[Given information]
___
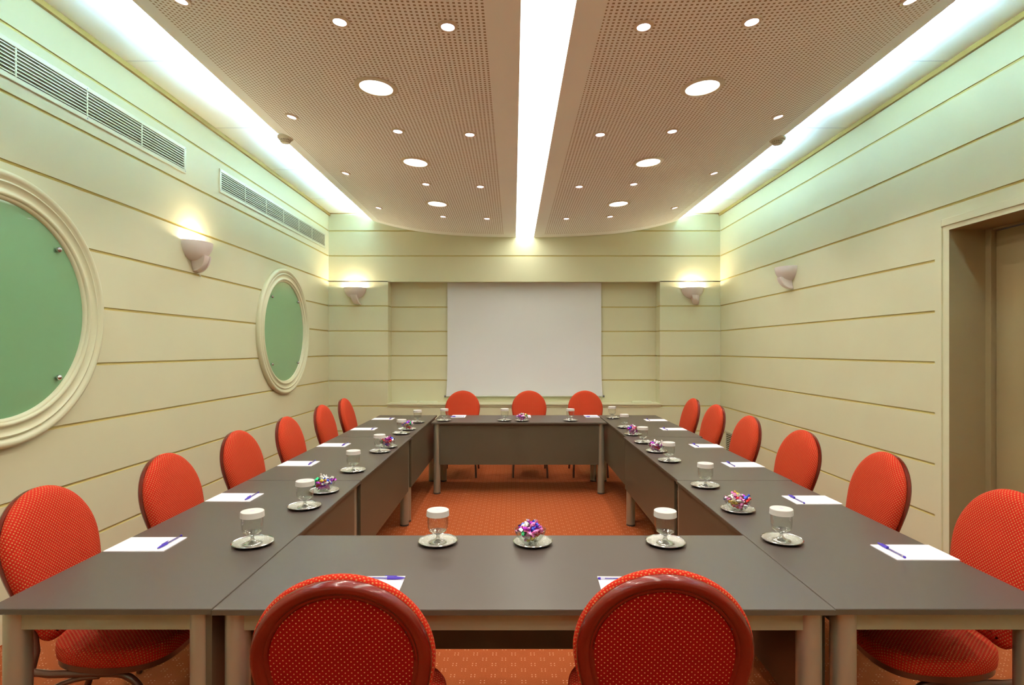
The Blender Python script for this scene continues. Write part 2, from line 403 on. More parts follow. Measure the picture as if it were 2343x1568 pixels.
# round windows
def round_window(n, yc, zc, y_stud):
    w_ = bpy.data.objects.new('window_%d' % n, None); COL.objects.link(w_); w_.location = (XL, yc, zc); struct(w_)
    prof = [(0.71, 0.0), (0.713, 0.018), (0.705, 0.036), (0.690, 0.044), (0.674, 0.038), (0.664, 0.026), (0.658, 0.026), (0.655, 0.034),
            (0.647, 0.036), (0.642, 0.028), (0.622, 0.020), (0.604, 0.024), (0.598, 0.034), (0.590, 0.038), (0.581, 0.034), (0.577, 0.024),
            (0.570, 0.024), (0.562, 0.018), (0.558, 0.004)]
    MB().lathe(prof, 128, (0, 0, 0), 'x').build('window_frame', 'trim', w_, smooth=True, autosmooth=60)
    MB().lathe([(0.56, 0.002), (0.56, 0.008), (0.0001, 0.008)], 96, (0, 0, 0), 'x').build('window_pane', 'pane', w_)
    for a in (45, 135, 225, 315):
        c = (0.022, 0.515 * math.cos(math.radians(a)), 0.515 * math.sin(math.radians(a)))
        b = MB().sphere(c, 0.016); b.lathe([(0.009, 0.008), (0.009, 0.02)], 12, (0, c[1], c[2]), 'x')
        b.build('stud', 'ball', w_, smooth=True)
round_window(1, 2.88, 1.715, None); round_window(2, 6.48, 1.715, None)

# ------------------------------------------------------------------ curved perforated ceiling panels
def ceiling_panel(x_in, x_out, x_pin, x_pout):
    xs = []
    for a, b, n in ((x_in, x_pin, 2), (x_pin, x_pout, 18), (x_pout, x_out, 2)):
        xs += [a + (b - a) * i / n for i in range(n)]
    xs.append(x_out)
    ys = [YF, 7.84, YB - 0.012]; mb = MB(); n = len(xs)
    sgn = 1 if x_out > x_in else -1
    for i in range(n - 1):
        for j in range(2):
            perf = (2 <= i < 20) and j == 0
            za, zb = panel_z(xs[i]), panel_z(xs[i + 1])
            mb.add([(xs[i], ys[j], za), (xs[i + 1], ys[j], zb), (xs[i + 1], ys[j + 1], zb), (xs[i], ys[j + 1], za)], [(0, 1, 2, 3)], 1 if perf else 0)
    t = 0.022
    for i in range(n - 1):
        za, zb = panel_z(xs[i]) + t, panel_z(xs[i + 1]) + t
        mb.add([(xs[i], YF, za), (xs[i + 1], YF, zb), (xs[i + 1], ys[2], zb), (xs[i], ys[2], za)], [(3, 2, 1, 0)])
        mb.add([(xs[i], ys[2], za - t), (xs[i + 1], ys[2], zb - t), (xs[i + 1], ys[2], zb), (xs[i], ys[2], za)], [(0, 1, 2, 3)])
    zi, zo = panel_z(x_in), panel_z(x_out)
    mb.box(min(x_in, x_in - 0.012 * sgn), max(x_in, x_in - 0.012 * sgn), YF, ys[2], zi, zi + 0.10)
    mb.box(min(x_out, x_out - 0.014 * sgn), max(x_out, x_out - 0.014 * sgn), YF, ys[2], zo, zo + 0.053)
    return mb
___
[Set task]
Take the lines from the start of the material to the line with "round_window(1, 2.88, 1.715, None);", both included, and transcribe them exactly without the pictures.

[Answer to the task]
The Blender Python script for this scene continues. Write part 2, from line 403 on. More parts follow. Measure the picture as if it were 2343x1568 pixels.
# round windows
def round_window(n, yc, zc, y_stud):
    w_ = bpy.data.objects.new('window_%d' % n, None); COL.objects.link(w_); w_.location = (XL, yc, zc); struct(w_)
    prof = [(0.71, 0.0), (0.713, 0.018), (0.705, 0.036), (0.690, 0.044), (0.674, 0.038), (0.664, 0.026), (0.658, 0.026), (0.655, 0.034),
            (0.647, 0.036), (0.642, 0.028), (0.622, 0.020), (0.604, 0.024), (0.598, 0.034), (0.590, 0.038), (0.581, 0.034), (0.577, 0.024),
            (0.570, 0.024), (0.562, 0.018), (0.558, 0.004)]
    MB().lathe(prof, 128, (0, 0, 0), 'x').build('window_frame', 'trim', w_, smooth=True, autosmooth=60)
    MB().lathe([(0.56, 0.002), (0.56, 0.008), (0.0001, 0.008)], 96, (0, 0, 0), 'x').build('window_pane', 'pane', w_)
    for a in (45, 135, 225, 315):
        c = (0.022, 0.515 * math.cos(math.radians(a)), 0.515 * math.sin(math.radians(a)))
        b = MB().sphere(c, 0.016); b.lathe([(0.009, 0.008), (0.009, 0.02)], 12, (0, c[1], c[2]), 'x')
        b.build('stud', 'ball', w_, smooth=True)
round_window(1, 2.88, 1.715, None); round_window(2, 6.48, 1.715, None)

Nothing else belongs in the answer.